A second Venezuelan shortstop, Anthuan Valencia, was also signed. Valencia was ranked at No. 32.

“He was a little bit more under the radar than Cabrera. He didn’t leave Venezuela to showcase like a lot of [other] Venezuelan players do,” Hendricks said. “Certainly a talented kid. He has a really good chance to stick at shortstop. He doesn’t have the size or power that Cabrera has right now, but he is very competitive in the box and puts together good at-bats. He can spray line drives from gap to gap. We’ve given him the nickname, ‘El Capitan,’ because he’s very vocal and energetic. He gets his teammates going and leads by example.”

Other signings

The Reds also signed outfielder Esmith Pineda, ranked at No. 49, for $800,000. Pineda, who is from Panama, starred as a pitcher in the 2016 Little League World Series.

And Adrian Reyes, an outfielder the Reds signed from the Dominican Republic, could have an impact bat.

“He’s a big, strong, switch-hitting corner guy,” Hendricks said. “He’s got the arm to play right field.
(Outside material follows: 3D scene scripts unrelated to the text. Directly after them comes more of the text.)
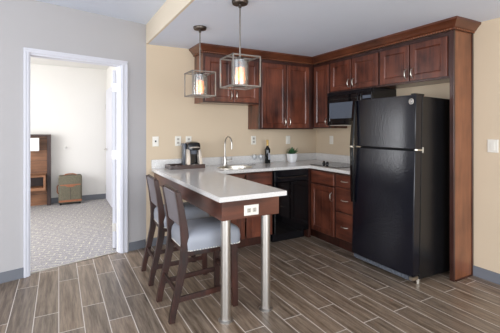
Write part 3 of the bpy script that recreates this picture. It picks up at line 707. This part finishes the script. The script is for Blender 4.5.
# ================================================================= BEDROOM
t = thing('suitcase', 'olive fabric suitcase with tan leather trim against the bedroom wall', 'suitcase', (.18, 7.17, .002))
zs = .002; sx0, sx1, sy0, sy1 = -.005, .375, 7.08, 7.30
ff = lambda p: p
bm = B(); rbox(bm, .185, 7.19, .19, .11, .03, [(zs+.035, .012), (zs+.045, 0), (zs+.50, 0), (zs+.52, .008), (zs+.525, .02)]); bd = obj('shell', bm, 'olive', t, smooth=True)
def pocket(u0, u1, z0, z1, y, th):
    bm = B(); rings(bm, [[(u0+i, y-w_, z0+i), (u1-i, y-w_, z0+i), (u1-i, y-w_, z1-i), (u0+i, y-w_, z1-i)] for i, w_ in ((0, 0), (.002, th*.8), (.012, th))]); return bm
obj('front_pocket', pocket(.02, .35, zs+.09, zs+.36, 7.082, .02), 'olive', t)
bm = B(); box(bm, .02, .35, 7.058, 7.064, zs+.352, zs+.372)
rings(bm, [[(.09, 7.055, zs+.352), (.28, 7.055, zs+.352), (.22, 7.055, zs+.325), (.15, 7.055, zs+.325)], [(.09, 7.063, zs+.352), (.28, 7.063, zs+.352), (.22, 7.063, zs+.325), (.15, 7.063, zs+.325)]])
obj('pocket_trim', bm, 'tan', t)
bm = B(); box(bm, .0, .37, 7.070, 7.081, zs+.055, zs+.09); obj('bottom_trim', bm, 'tan', t, bevel=.002)
bm = B(); box(bm, .182, .188, 7.058, 7.063, zs+.10, zs+.31); obj('zip', bm, 'dark_wood', t)
bm = B(); tube(bm, [(.08, 7.18, zs+.52), (.11, 7.18, zs+.54), (.15, 7.18, zs+.548), (.22, 7.18, zs+.548), (.26, 7.18, zs+.54), (.29, 7.18, zs+.52)], .011, 8); obj('top_handle', bm, 'tan', t, smooth=True)
bm = B(); tube(bm, [(-.005, 7.17, zs+.20), (-.025, 7.17, zs+.23), (-.025, 7.17, zs+.33), (-.005, 7.17, zs+.36)], .010, 8); obj('side_handle', bm, 'tan', t, smooth=True)
for x in (.03, .34):
    bm = B(); tube(bm, [(x-.015, 7.12, zs+.025), (x+.015, 7.12, zs+.025)], .0245, 14); obj('wheel', bm, 'rubber', t, smooth=True)
    bm = B(); box(bm, x-.02, x+.02, 7.24, 7.28, zs, zs+.04); obj('foot', bm, 'rubber', t)
# headboard wall unit
t = thing('headboard_panel', 'tall wooden headboard panel with a dark frame on the bedroom wall', 'headboard', (-.9, 7.3, .002))
bm = B(); box(bm, -1.9, -.185, 7.30, 7.366, .002, 1.235); pn = obj('plank_panel', bm, 'oak', t)
bm = B()
for z in (.2, .4, .6, .8, 1.0, 1.2): box(bm, -1.9, -.186, 7.296, 7.301, z, z+.006)
obj('plank_joints', bm, 'dark_wood', pn)
bm = B(); box(bm, -.185, -.125, 7.20, 7.366, .002, 1.275); box(bm, -1.9, -.185, 7.20, 7.366, 1.237, 1.275); obj('dark_frame', bm, 'dark_wood', t, bevel=.002)
# floating nightstand cubby
t = thing('nightstand', 'open wooden nightstand cubby fixed to the headboard panel', 'nightstand', (-.5, 7.15, .33))
bm = B()
x0, x1, y0, y1, z0, z1 = -.75, -.20, 6.99, 7.294, .305, .565
box(bm, x0, x1, y0, y1, z0, z0+.05); box(bm, x0, x1, y0, y1, z1-.025, z1); box(bm, x0, x0+.025, y0, y1, z0+.05, z1-.025); box(bm, x1-.035, x1, y0, y1, z0+.05, z1-.025); box(bm, x0+.025, x1-.035, y1-.02, y1, z0+.05, z1-.025)
obj('cubby', bm, 'oak', t, bevel=.002)
bm = B(); box(bm, x0+.03, x1-.04, y1-.026, y1-.021, z0+.052, z1-.027); obj('back_board', bm, 'dark_wood', t)
# sconce
t = thing('wall_sconce', 'white square-shaded sconce on the wooden headboard panel', 'lamp', (-.42, 7.25, 1.1))
bm = B()
for q in ((-.53, -.305, 7.10, 7.11), (-.53, -.305, 7.24, 7.25), (-.53, -.52, 7.11, 7.24), (-.315, -.305, 7.11, 7.24)): box(bm, *q, .99, 1.215)
obj('lamp_shade', bm, 'shade', t)
bm = B(); tube(bm, [(-.43, 7.20, 1.08), (-.43, 7.30, 1.08)], .008); lathe(bm, [(.02, -.05), (.02, .05)], (-.43, 7.18, 1.09), 12); obj('bracket', bm, 'steel', t)
# small grey knob on far wall
t = thing('wall_hook', 'small grey metal hook on the white bedroom wall above the suitcase', 'hook', (.12, 7.379, 1.02))
bm = B(); tube(bm, [(.12, 7.379, 1.02), (.12, 7.372, 1.02)], .028, 16); obj('back_plate', bm, 'steel', t, smooth=True)
bm = B(); tube(bm, [(.12, 7.372, 1.02), (.12, 7.33, 1.015), (.125, 7.32, 1.04)], .011, 10); obj('prong', bm, 'steel', t, smooth=True)
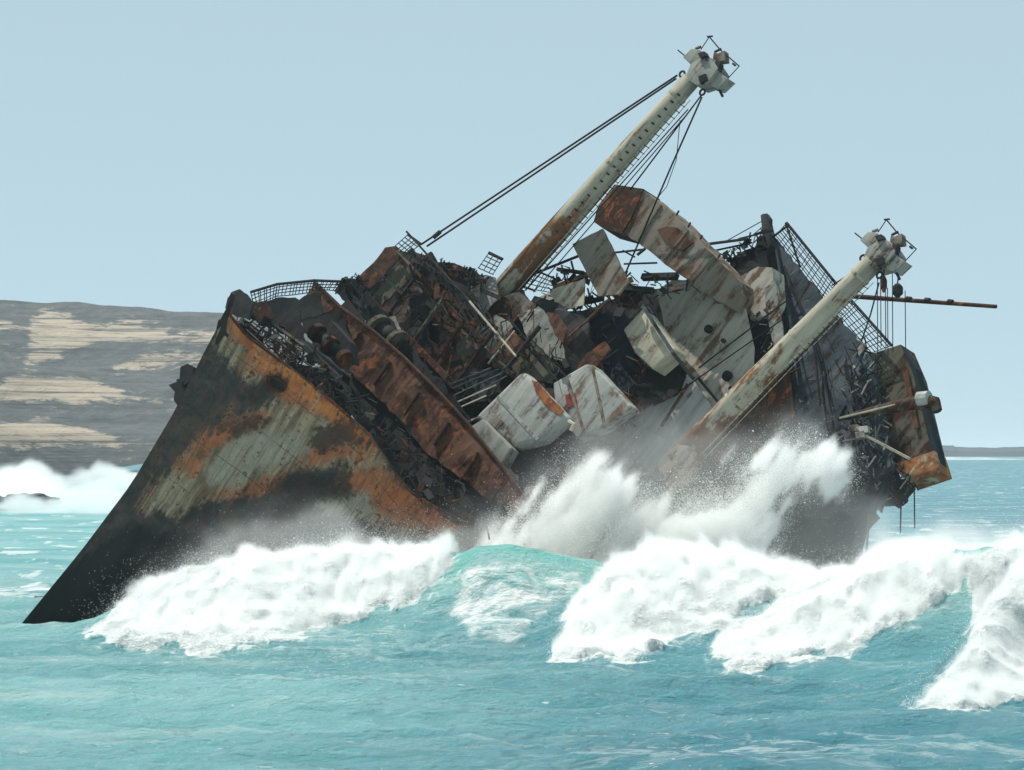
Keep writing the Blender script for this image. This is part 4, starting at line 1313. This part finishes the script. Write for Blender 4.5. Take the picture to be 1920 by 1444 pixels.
# stays, falls and loose wires
rope([(1268, 147, 18), (800, 462, 15.5)], .045, wreck, 'stay_cable')
rope([(1270, 141, 18.2), (790, 458, 15.9)], .045, wreck, 'stay_cable')
MB().tube([S(812, 446, 15.6), S(826, 434, 15.7)], .1, 6).build('turnbuckle', M['dark'], wreck)
rope([(1314, 180, 18), (1182, 355, 19.2)], .035, wreck)
rope([(1316, 182, 18), (1255, 320, 19.0), (1165, 530, 19.6)], .04, wreck)
rope([(1275, 225, 18), (1268, 300, 18.3), (1250, 350, 18.6), (1232, 372, 19)], .018, wreck)
rope([(1290, 205, 17.8), (985, 545, 17.2)], .03, wreck)
rope([(1296, 205, 17.7), (1000, 548, 17.1)], .026, wreck)
MB().tube([S(762, 434, 15.0), S(880, 565, 14.8)], .045, 6).build('spar', M['dark'], wreck)
MB().tube([S(880, 565, 14.8), S(967, 668, 14.6)], .05, 6).build('spar', M['pale'], wreck)
rope([(1612, 500, 18), (1560, 535, 20)], .03, wreck, sag=.02)
rope([(1428, 415, 24.6), (1362, 452, 23.5)], .022, wreck)
rope([(1430, 425, 24.6), (1378, 470, 23.5)], .022, wreck)
rope([(1486, 555, 21.2), (1310, 690, 20.9)], .035, wreck)
rope([(1480, 590, 21.2), (1262, 742, 20.6)], .03, wreck)
rope([(1520, 872, 22), (1495, 930, 21), (1476, 985, 20)], .05, wreck)
rope([(1634, 900, 23), (1630, 960, 22.8), (1624, 1045, 22.6)], .05, wreck)
rope([(1690, 915, 25), (1688, 1000, 24.9)], .035, wreck)
rope([(1714, 905, 25), (1715, 990, 24.9)], .03, wreck)
for x, y0, y1 in [(1645, 512, 760), (1651, 520, 650), (1660, 540, 655), (1664, 540, 668), (1673, 505, 660), (1697, 545, 655)]:
    rope([(x, y0, 18), (x + .5, (y0 + y1) / 2, 18), (x + 1, y1, 18)], .02, wreck, 'fall_line')
rope([(1648, 530, 18), (1640, 560, 18), (1632, 590, 18), (1615, 640, 18)], .035, wreck, 'fall_line')

# boom sticking out to the right
MB().tube([S(1560, 553, 23), S(1868, 575, 23)], [.11, .085], 8).build('boom', M['brown'], wreck)
for x in (1700, 1735, 1778):
    MB().tube([S(x, 561 + (x - 1700) * .07, 22.95), S(x + 8, 562 + (x - 1700) * .07, 22.95)], .13, 8).build('boom_band', M['dark'], wreck)

plate('bulwark_plate', [(444, 560), (462, 556), (482, 566), (520, 558), (560, 562), (592, 548), (606, 590), (560, 604), (480, 604), (450, 590)], 6.5, .06, M['black'], wreck, jag=.08, warp=.1)
# nets and railings
lattice([(470, 548), (520, 533), (515, 562), (478, 580)], 4.5, 5, 8, .04, .022, M['black'], wreck, 'netted_railing', bend=.05)
lattice([(520, 533), (590, 526), (585, 548), (515, 556)], 7.5, 4, 11, .04, .022, M['black'], wreck, 'netted_railing', bend=.05)
lattice([(590, 526), (640, 528), (630, 545), (585, 545)], 10.5, 3, 8, .04, .022, M['black'], wreck, 'netted_railing', bend=.05)
lattice([(765, 440), (790, 458), (762, 478), (742, 462)], 15.2, 4, 4, .04, .022, M['black'], wreck, 'netted_railing')
lattice([(917, 474), (942, 486), (925, 515), (896, 502)], 16.4, 4, 3, .05, .022, M['black'], wreck, 'netted_railing')
lattice([(1000, 505), (1046, 525), (1030, 548), (982, 540)], 17.6, 4, 5, .03, .02, M['black'], wreck, 'netted_railing')

# pipes and beams one can follow by eye
for x1, y1, x2, y2, a, w, m in [
    (980, 522, 1085, 480, 18.3, .09, 'black'), (1088, 478, 1120, 470, 18.3, .07, 'black'), (1045, 505, 1095, 512, 18.5, .14, 'black'), (1150, 474, 1205, 468, 19.4, .07, 'black'), (1168, 470, 1190, 482, 19.4, .07, 'black'),
    (1170, 495, 1232, 493, 19.2, .06, 'black'), (1195, 478, 1210, 466, 19.3, .09, 'black'), (1040, 540, 1120, 508, 19, .2, 'brown'), (1060, 575, 1130, 560, 18.8, .18, 'black'), (1000, 565, 1070, 575, 18.4, .12, 'dark'),
    (1070, 610, 1145, 560, 18.3, .1, 'olive'), (1056, 640, 1102, 600, 16.0, .09, 'bulk'), (1102, 600, 1142, 562, 16.2, .1, 'olive'), (1205, 574, 1262, 662, 18.3, .13, 'wall'), (1262, 662, 1300, 710, 18.6, .13, 'black'), (1310, 710, 1372, 785, 20.6, .11, 'black'),
    (1205, 520, 1270, 518, 19.8, .25, 'black'), (1160, 540, 1225, 545, 19.6, .22, 'black'), (1325, 458, 1402, 448, 23.5, .09, 'black'), (1340, 470, 1410, 455, 23.4, .07, 'black'), (1385, 448, 1450, 432, 24, .06, 'black'),
    (980, 640, 1050, 720, 16.0, .08, 'dark'), (990, 630, 1060, 705, 16.2, .06, 'black'), (955, 598, 1000, 652, 15.9, .08, 'black'), (935, 575, 900, 640, 16.5, .07, 'dark'), (915, 682, 965, 620, 15.7, .05, 'pale'),
    (1085, 690, 1150, 745, 18.0, .2, 'brown'), (1150, 700, 1200, 760, 20.2, .15, 'brown'), (1110, 720, 1190, 800, 18.3, .16, 'black'), (880, 790, 900, 782, 14.5, .08, 'grey'), (895, 790, 950, 845, 14.6, .09, 'black'),
    (950, 845, 942, 880, 14.6, .08, 'black'), (1440, 720, 1500, 690, 24.5, .07, 'brown'), (1430, 800, 1440, 690, 22.1, .15, 'brown'), (1290, 720, 1240, 800, 20.5, .1, 'brown'),
    (1455, 470, 1490, 640, 24.7, .12, 'wall'), (1470, 500, 1530, 640, 24.7, .1, 'dark'), (700, 502, 755, 552, 15.2, .1, 'dark'), (745, 470, 790, 520, 15.3, .12, 'olive'), (760, 500, 830, 590, 15.7, .1, 'dark'),
    (925, 975, 945, 945, 12.4, .05, 'black'), (945, 945, 978, 965, 12.4, .05, 'black'),
]:
    beam(x1, y1, x2, y2, a, w, M[m], wreck)
# bits of the forecastle gear: ladder lattice and windlass
lattice([(488, 592), (572, 650), (540, 685), (455, 612)], 3.6, 4, 6, .05, .035, M['olive'], wreck, 'deck_grating', bend=.06, gap=.1)
wl_ = MB().tube([S(600, 630, 8.5), S(640, 668, 8.5)], .26, 14).build('windlass', M['dark'], wreck, True)
for x, y in ((594, 624), (619, 648), (645, 673)):
    MB().tube([S(x - 3, y - 3, 8.4), S(x + 3, y + 3, 8.4)], .4, 16).build('drum_flange', M['brown'], wl_)
plate('windlass_housing', [(585, 620), (620, 600), (655, 640), (660, 680), (620, 665)], 8.9, .5, M['dark'], wreck, warp=.04)
plate('steel_plate', [(515, 590), (560, 582), (572, 640), (530, 625)], 6.0, .05, M['dark'], wreck, jag=.05, warp=.08)
plate('steel_plate', [(470, 575), (500, 565), (520, 600), (490, 610)], 3.4, .05, M['brown'], wreck, jag=.05, warp=.08)

# ---- tangle of small burnt scrap
def tangle(name, poly, a0, a1, u0, u1, n, mats, parent, size=(.2, 1.1), follow=None):
    """uncountable scrap: joined per colour"""
    bins = {m: MB() for m in mats}
    xs = [p[0] for p in poly]; ys = [p[1] for p in poly]
    made = 0; tries = 0
    while made < n and tries < n * 60:
        tries += 1
        x, y = rnd.uniform(min(xs), max(xs)), rnd.uniform(min(ys), max(ys))
        if not in_poly(np.array([x]), np.array([y]), poly)[0]: continue
        a = rnd.uniform(a0, a1)
        c = S(x, y, a)
        if follow:
            lo = np.interp(c[0], follow[0], follow[1]); hw = np.interp(c[0], follow[0], follow[2])
            if not (lo + u0 < c[2] < lo + u1) or abs(c[1]) > hw: continue
        L = rnd.uniform(*size)
        ax = rnd.choice([(1, 0, 0), (0, 1, 0), (0, 1, 0), (0, 0, 1), (0, 0, 1), (0, .7, .7), (0, .7, -.7)])
        d = np.array(ax) + np.array([rnd.gauss(0, .25) for _ in range(3)]); d /= np.linalg.norm(d)
        m = bins[rnd.choice(mats)]
        kind = rnd.random()
        if kind < .62:
            m.bar(c - d * L / 2, c + d * L / 2, rnd.uniform(.02, .06), rnd.uniform(.02, .08), rnd.random() * 3)
        elif kind < .85:
            m.bar(c - d * L / 3, c + d * L / 3, rnd.uniform(.15, .45), .025, rnd.random() * 3)
        else:
            e = np.array([rnd.gauss(0, .3) for _ in range(3)])
            m.tube([c - d * L / 2, c + e * L, c + d * L / 2], rnd.uniform(.02, .045), 5)
        made += 1
    for m, mb in bins.items():
        if mb.v: mb.build(name, M[m], parent, kind='stuff')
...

He has a chance to have huge power in the future.”

Lisnerkin Lantigua and Nelfri Payano are a pair of right-handed pitchers also signed from the Dominican Republic.

“Both of them [have] three-pitch [mixes], starter traits,” Hendricks said. “Both of them have been up to 93 [mph] at 17 years old. Both were former position players. Lantigua was an outfielder and has been pitching for about two years. Peyano was a shortstop and has been pitching for about a year now. Both of them will be in our DSL rotation.”

Among other additions were shortstop Jesús Correa from Colombia, outfielder Carlos Sanchez from the Dominican Republic, catcher Henry Guerrero and right-handed pitcher Joneiker Arellano from Venezuela and right-handed pitcher David Lorduy out of Colombia.

“We added some guys we think are going to be impact-caliber players,” Hendricks said. “It’s a slow burn with some of these guys -- they’re 16-17 years old. It will take some time in the Minor Leagues, but these are really talented kids.”